• [Description of the task] Exactly retype the lines of the material from its first line to the line with "C = SC.collection", including both.

• [Dataset extract]

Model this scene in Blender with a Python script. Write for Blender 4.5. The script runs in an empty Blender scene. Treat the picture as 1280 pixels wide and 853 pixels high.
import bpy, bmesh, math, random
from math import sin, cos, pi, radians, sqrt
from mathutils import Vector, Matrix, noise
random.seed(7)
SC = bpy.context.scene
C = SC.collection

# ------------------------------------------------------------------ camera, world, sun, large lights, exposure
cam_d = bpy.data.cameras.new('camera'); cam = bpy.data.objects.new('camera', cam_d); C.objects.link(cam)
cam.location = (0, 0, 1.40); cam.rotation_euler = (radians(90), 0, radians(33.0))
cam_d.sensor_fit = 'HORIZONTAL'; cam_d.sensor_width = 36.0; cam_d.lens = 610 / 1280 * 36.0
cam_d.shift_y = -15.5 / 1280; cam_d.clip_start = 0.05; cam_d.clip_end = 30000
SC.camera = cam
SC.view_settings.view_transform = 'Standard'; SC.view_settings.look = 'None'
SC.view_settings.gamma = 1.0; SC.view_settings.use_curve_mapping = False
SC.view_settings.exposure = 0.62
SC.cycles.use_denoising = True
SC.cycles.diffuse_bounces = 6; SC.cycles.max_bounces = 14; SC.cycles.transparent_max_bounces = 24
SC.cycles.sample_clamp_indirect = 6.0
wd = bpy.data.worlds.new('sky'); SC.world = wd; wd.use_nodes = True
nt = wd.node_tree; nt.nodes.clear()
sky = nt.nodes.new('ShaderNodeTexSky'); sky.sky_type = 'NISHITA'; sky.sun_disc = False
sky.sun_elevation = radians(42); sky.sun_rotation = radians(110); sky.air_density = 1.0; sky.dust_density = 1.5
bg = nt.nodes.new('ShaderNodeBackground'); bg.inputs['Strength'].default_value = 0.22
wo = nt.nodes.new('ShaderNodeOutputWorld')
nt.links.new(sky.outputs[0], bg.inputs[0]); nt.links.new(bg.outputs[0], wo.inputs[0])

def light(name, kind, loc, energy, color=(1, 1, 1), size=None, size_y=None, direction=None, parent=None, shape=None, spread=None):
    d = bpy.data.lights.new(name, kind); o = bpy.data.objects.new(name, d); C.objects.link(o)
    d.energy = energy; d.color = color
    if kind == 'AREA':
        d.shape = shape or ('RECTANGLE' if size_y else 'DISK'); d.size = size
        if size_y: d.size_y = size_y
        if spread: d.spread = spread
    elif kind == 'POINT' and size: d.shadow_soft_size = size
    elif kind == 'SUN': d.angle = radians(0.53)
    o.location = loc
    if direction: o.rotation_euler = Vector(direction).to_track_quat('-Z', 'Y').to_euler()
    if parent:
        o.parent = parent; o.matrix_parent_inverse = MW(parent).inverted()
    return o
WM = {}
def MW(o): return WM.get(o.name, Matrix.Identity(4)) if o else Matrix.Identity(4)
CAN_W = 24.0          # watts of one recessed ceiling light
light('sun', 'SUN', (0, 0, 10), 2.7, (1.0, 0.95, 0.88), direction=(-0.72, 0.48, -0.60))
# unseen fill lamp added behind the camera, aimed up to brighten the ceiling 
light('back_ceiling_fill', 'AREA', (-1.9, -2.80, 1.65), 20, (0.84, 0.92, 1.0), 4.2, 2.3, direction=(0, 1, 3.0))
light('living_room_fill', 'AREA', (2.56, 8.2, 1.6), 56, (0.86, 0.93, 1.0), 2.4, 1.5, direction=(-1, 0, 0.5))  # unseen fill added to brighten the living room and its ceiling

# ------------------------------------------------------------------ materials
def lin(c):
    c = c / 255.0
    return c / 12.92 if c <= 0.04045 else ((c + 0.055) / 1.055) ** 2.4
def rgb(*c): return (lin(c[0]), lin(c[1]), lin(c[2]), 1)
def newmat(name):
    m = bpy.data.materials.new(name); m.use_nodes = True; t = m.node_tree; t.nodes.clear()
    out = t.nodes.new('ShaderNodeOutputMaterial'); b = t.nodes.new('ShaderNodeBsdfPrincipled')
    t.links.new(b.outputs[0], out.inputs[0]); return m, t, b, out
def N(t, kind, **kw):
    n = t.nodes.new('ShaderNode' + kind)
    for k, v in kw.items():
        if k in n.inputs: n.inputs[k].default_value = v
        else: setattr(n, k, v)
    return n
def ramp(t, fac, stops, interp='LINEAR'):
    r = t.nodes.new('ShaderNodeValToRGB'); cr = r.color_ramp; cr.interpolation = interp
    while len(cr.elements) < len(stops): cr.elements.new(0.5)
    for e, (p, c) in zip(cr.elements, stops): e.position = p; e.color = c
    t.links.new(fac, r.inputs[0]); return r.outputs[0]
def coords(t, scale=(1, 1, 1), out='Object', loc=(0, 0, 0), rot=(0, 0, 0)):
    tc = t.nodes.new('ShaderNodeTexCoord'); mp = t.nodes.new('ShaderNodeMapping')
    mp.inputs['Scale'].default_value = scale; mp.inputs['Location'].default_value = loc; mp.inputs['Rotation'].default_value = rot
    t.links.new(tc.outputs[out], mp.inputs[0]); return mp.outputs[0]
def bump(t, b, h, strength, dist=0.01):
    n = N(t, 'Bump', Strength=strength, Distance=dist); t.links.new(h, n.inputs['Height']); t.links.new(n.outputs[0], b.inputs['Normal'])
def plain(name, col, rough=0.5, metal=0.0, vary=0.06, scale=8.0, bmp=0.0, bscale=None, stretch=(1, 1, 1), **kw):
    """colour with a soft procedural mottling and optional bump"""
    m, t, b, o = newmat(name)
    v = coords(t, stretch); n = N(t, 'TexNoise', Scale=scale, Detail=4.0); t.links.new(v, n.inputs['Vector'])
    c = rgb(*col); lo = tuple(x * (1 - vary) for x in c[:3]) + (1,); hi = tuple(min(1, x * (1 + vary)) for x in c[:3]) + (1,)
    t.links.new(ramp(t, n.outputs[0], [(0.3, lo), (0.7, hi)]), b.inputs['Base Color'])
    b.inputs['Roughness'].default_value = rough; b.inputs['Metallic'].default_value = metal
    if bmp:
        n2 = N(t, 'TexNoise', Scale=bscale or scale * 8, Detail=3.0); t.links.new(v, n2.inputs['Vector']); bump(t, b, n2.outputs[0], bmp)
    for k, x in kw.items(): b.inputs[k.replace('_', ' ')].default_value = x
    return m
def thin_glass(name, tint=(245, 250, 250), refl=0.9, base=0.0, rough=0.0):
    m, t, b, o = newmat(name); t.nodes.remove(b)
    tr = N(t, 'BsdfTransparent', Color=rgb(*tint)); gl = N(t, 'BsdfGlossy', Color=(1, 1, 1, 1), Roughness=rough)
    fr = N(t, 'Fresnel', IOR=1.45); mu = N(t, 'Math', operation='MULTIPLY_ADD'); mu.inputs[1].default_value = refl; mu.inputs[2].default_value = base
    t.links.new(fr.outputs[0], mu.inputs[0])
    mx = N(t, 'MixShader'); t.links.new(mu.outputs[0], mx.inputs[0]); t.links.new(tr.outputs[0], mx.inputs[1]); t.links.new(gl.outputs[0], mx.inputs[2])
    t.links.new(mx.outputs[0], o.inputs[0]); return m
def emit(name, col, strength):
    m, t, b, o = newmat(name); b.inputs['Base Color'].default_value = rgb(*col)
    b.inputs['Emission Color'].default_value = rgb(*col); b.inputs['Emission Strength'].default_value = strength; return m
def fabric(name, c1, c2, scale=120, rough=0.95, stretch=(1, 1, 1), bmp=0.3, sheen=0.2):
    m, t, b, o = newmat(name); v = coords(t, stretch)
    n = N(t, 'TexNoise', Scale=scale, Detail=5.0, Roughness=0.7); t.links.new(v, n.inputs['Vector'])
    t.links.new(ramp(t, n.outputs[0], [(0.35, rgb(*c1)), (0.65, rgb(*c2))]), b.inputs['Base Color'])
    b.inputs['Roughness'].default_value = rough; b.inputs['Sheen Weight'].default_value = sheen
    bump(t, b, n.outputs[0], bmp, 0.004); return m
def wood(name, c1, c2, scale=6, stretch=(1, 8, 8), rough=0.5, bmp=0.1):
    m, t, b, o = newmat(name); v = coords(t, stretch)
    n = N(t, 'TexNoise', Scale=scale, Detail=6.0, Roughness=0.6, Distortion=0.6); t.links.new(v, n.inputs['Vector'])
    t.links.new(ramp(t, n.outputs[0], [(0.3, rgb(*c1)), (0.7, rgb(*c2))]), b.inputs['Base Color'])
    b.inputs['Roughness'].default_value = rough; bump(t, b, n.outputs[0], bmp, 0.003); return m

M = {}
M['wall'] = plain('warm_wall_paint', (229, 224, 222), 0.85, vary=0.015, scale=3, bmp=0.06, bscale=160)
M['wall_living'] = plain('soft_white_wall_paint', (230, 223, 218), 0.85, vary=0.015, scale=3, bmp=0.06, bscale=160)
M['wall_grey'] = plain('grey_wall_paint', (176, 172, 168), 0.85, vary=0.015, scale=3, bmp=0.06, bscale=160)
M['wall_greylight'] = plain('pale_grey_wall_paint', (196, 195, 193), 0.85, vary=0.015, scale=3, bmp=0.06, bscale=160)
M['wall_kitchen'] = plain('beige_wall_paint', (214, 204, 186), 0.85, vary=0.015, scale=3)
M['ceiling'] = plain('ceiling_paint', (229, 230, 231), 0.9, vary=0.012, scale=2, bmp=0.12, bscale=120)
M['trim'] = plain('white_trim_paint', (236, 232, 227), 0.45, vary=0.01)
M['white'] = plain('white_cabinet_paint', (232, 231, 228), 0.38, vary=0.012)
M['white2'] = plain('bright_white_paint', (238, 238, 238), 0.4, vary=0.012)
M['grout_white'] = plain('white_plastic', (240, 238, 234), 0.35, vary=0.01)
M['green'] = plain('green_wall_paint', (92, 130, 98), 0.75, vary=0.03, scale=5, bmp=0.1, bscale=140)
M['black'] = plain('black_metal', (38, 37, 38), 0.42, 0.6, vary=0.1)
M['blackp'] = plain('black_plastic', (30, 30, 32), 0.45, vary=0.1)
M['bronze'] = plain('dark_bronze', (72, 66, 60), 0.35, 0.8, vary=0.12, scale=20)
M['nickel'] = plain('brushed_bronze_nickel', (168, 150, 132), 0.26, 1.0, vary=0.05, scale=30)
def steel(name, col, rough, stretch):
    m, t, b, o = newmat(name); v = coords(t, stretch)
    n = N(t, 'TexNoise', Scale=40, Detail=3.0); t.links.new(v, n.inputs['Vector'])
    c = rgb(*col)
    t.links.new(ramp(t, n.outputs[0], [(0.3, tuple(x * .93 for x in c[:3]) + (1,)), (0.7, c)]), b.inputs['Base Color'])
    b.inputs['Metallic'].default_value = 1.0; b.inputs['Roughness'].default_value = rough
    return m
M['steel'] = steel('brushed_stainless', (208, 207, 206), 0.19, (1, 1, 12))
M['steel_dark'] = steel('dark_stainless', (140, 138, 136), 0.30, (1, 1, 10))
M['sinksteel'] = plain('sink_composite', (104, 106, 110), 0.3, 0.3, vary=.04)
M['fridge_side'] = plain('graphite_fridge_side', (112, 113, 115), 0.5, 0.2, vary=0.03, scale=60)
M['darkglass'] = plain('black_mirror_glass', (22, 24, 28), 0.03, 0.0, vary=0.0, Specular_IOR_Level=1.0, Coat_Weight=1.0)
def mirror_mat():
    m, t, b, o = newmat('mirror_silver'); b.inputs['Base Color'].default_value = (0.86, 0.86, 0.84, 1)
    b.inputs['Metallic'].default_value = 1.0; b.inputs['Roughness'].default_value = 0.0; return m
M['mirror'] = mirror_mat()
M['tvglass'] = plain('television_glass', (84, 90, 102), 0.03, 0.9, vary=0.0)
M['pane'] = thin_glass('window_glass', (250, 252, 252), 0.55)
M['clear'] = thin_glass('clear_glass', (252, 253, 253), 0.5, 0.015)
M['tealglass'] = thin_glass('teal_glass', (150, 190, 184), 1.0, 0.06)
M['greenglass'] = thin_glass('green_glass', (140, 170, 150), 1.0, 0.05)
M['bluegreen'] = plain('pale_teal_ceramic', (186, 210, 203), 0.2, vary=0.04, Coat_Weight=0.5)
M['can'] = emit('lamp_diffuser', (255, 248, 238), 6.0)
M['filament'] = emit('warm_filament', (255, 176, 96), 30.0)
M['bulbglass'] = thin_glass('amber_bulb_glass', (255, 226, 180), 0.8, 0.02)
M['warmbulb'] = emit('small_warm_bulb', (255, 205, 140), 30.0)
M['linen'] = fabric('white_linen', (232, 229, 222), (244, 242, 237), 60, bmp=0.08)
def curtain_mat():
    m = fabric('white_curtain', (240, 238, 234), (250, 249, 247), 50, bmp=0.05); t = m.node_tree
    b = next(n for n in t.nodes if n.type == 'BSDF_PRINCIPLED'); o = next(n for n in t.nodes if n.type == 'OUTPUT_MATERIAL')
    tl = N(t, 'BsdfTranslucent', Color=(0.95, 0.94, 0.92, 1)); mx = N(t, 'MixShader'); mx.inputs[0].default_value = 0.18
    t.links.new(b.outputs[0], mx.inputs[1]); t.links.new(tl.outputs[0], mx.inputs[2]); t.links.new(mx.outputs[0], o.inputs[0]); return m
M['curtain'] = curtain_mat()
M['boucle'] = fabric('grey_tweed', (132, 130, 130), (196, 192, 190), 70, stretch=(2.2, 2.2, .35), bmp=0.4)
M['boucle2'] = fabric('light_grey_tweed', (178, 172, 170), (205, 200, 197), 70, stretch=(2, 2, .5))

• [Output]
Model this scene in Blender with a Python script. Write for Blender 4.5. The script runs in an empty Blender scene. Treat the picture as 1280 pixels wide and 853 pixels high.
import bpy, bmesh, math, random
from math import sin, cos, pi, radians, sqrt
from mathutils import Vector, Matrix, noise
random.seed(7)
SC = bpy.context.scene
C = SC.collection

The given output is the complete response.